OPINION: Obama’s toilet humor unworthy of the presidency

Last year on these pages I praised President Barack Obama’s White House Correspondents’ Dinner speech as clever, topical and funny. This year, not so much.

The Washington Hilton ballroom talk last night began with a supposedly open mike in the president’s bathroom. There, we hear Obama asking an aide why he’s opening for Jimmy Kimmel when he’s the one holding “the nuclear codes;” what Kim Kardashian is famous for; whether he could use a little “Just for Men” on his graying hair; how he’ll speak without a teleprompter, and that he could “really use a cigarette” right now. This setup ends with a loud toilet flush before Obama enters the stage for his “real” remarks. Eeewww!

Maybe it’s just me, as they say, but I find it more than a little crude that the President of the United States would use a loud toilet flush to set the stage for anything!  And think it funny.

His remarks continued on the uncouth side when he contrasted four years ago to today, saying “Four years ago, I was locked in a brutal primary battle for the White House with Hillary Clinton. Today, she can’t stop drunk-texting me from Cartegena.” Really?

Obama moves from bathroom humor to dog jokes in light of recent “accusations” the president ate dog meat as a child growing up in Indonesia. He begins with this: “Even Sarah Palin is getting back into the game, guest hosting on The Today Show—which reminds me of an old saying: What’s the difference between a hockey mom and a pit bull? A pit bull is delicious. (pause) A little soy sauce.”  Ugh.

He continues, “Of course, I know everybody is predicting a nasty election, and thankfully, we’ve all agreed that families are off limits. Dogs, however, are apparently fair game.” To illustrate, up pops a video showing the differences between Obama’s treatment of his dog and Romney’s of his. It ends with a view of Romney as president standing on the steps of Air Force One, his dog carrier strapped to the roof of the plane. Please, control your laughter.

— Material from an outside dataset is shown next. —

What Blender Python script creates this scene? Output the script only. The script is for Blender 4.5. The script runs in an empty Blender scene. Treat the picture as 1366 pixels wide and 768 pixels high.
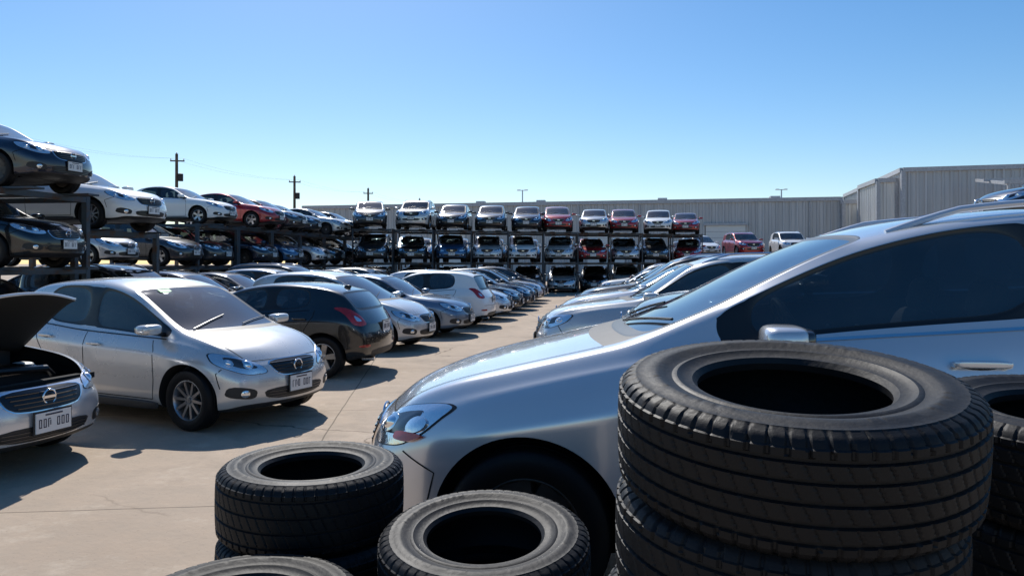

Obama ends the segment this way, “That’s pretty rough but I can take it because my stepfather always told me, it’s a boy-eat-dog world out there.” I’ll give him that one.
Continuing in the bad taste department, though, he sought to top his dog jokes with this: “In my first term, we repealed the policy known as ‘don’t ask, don’t tell;’ in my second term, we will replace it with a policy known as, ‘it’s raining men.’” Yuk-yuk? Or just plain yuk?

Not everything was cringe-worthy. I laughed when Obama showed pix of himself as he was four years ago—cheery with dark hair; today, solemn with more gray hair and, finally, “This is what I’ll look like in four more years”—a picture of a haggard Morgan Freeman. I also thought this was funny, “Take Mitt Romney—he and I actually have a lot in common. We both think of our wives as our better halves, and polls show, to an alarmingly insulting extent, the American people agree. We also both have degrees from Harvard; I have one, he has two. What a snob.”

But listening to the inappropriateness and un-funniness of many of Obama’s “jokes,” put me in mind of what we all know so well about writing for executives—no off-color jokes, no ethnic/racial jokes, no jokes that might be offensive. I suppose when you’re president of the United States you can ignore the rules, but I think last night’s remarks suggest you do so at your own peril.

I would suggest that like President Obama’s focus and messages of late, his humor may also be out of sync with that of many regular Americans.

Cynthia Starks is a freelance speechwriter based in Central Indiana.